Meditation is not supposed to be a forceful strenuous exercise. Consider the steps above to be guidelines for adapting to your walk, rather than rules to follow. There is no minimum or maximum time that you should practice walking mediation for.

Listen to your body to determine how long you would like to practice this mindfulness exercise. In today’s modern world, you might struggle to find time to implement this practice, but as little as 5 minutes could be beneficial in improving your overall well-being.

Meditation tips

  • Be comfortable with discomfort: at first, meditation may feel unfamiliar. You may find yourself experiencing negative thoughts, restlessness, and frustration, wondering if you’re “doing it correctly.” Rather than trying to push these emotions aside, notice them and allow them to come and go until you find a comfortable meditation practice that feels right for you.
  • Start early: try to begin your morning with a walking meditation. This way, you will start your day relieving your body of cortisol (stress hormone) while also feeling mindful and refreshed for the day ahead. By doing your walking meditation early in the day, you ticked it off your to-do list and healthily started your day.
  • Be creative about location: because meditation is not limited to a certain place, it can be practiced anywhere at any time. Switching up your location enables you to take in new surroundings, which can broaden your consciousness.
  • Be open-minded: resist the urge to label each meditation walk as “good” or “bad.” Judging each practice can result in meditation feeling like a chore or a task that can be mastered. Rather, shift your perspective to see each mediation practice as a self-awareness exercise beneficial to your overall well-being.

Related questions

Is it better to meditate while walking or meditate sitting down?

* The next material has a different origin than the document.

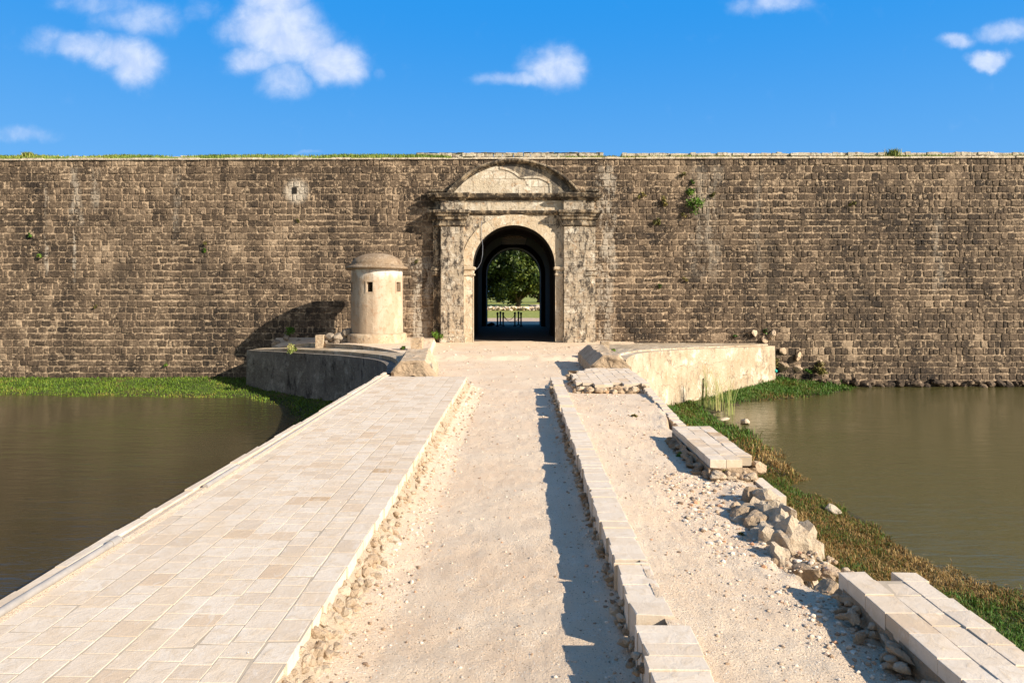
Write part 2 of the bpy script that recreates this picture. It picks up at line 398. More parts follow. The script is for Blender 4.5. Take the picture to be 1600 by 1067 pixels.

Meditation while walking enables you to exercise while being mindful, which may enable you with the ability to be mindful in any situation. Meditation while walking also has physical benefits arising from the physical activity accompanying the meditation which seated meditation does not. However, seated meditation can bring about a greater sense of tranquility as it is a calming low movement quiet experience.

Both seated and walking meditations are of great benefit, and you can choose between the two based on personal preferences.

Can you meditate while exercising?

You can meditate while exercising. Meditating while exercising is very similar to meditating while walking. Although you might work up more of a sweat while exercising, most of the benefits and considerations applicable to meditating while walking apply to meditating while exercising as well.

What should you not do during meditation?

Avoid expecting a particular outcome from your meditation practice. Having a specific outcome for your practice can make it feel like a task. This takes away from the desired effect of meditation which is relaxation. Trying too hard and having certain expectations can result in you feeling like mediation is a chore.

Enter your meditation practice with positive intentions to bring yourself in tune with the present moment regardless of the outcome.

Can I meditate while listening to music?

Meditating while listening to soft music in the background may allow you to mediate better as it can improve your cognitive abilities and provide a sense of tranquility. However, in some instances music may be a distraction preventing you from being able to be aware and attentive which may affect your meditation experience.

Conclusion

Meditating while walking can be very beneficial for your overall health and well-being. At first, it may be difficult to remain present during your walking mediation, but try not to be too hard on yourself. There is no perfect meditation, it’s all about being conscious and meeting yourself where you’re at. Every meditation session will be different, but all the more enlightening as you tap into your consciousness and soak in your surroundings.